§ **Collected data**
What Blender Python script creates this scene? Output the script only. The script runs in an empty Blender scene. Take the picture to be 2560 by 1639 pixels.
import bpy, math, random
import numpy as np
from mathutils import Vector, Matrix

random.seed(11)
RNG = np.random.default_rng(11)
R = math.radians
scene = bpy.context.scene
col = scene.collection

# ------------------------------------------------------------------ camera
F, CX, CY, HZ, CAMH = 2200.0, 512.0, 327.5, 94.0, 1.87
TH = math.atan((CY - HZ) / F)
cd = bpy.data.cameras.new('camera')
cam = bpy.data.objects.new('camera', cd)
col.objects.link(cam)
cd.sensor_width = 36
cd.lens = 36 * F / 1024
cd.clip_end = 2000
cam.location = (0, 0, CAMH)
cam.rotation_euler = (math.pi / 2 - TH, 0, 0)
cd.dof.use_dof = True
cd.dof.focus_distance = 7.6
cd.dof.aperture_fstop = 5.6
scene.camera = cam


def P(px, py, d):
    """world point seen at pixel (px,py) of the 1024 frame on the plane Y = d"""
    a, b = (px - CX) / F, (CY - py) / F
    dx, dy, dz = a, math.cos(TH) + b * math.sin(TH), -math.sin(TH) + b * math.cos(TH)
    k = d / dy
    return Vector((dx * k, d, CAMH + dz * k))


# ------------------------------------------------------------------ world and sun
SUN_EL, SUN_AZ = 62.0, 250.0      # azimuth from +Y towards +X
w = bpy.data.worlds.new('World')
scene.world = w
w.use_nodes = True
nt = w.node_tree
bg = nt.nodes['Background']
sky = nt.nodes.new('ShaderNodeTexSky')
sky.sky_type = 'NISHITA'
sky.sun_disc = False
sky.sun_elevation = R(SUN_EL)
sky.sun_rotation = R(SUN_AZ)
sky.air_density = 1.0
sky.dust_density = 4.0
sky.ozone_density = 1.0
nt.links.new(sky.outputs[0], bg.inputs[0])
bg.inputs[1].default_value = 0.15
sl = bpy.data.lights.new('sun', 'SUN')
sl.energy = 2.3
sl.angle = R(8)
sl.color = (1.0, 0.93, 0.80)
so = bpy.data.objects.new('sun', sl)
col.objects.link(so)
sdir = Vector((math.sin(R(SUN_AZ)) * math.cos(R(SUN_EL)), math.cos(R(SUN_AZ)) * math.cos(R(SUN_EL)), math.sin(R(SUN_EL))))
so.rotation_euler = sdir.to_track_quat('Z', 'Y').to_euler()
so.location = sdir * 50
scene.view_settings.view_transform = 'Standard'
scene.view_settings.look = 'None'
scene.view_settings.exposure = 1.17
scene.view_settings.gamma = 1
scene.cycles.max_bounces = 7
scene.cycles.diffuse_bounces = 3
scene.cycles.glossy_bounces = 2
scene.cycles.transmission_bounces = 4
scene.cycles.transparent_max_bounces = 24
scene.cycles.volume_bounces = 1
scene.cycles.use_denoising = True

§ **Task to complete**
Please transcribe, exactly and with nothing added, the lines from the first line of the material above through the line that contains "return Vector((dx * k, d, CAMH + dz * k))".

§ **The answer**
What Blender Python script creates this scene? Output the script only. The script runs in an empty Blender scene. Take the picture to be 2560 by 1639 pixels.
import bpy, math, random
import numpy as np
from mathutils import Vector, Matrix

random.seed(11)
RNG = np.random.default_rng(11)
R = math.radians
scene = bpy.context.scene
col = scene.collection

# ------------------------------------------------------------------ camera
F, CX, CY, HZ, CAMH = 2200.0, 512.0, 327.5, 94.0, 1.87
TH = math.atan((CY - HZ) / F)
cd = bpy.data.cameras.new('camera')
cam = bpy.data.objects.new('camera', cd)
col.objects.link(cam)
cd.sensor_width = 36
cd.lens = 36 * F / 1024
cd.clip_end = 2000
cam.location = (0, 0, CAMH)
cam.rotation_euler = (math.pi / 2 - TH, 0, 0)
cd.dof.use_dof = True
cd.dof.focus_distance = 7.6
cd.dof.aperture_fstop = 5.6
scene.camera = cam


def P(px, py, d):
    """world point seen at pixel (px,py) of the 1024 frame on the plane Y = d"""
    a, b = (px - CX) / F, (CY - py) / F
    dx, dy, dz = a, math.cos(TH) + b * math.sin(TH), -math.sin(TH) + b * math.cos(TH)
    k = d / dy
    return Vector((dx * k, d, CAMH + dz * k))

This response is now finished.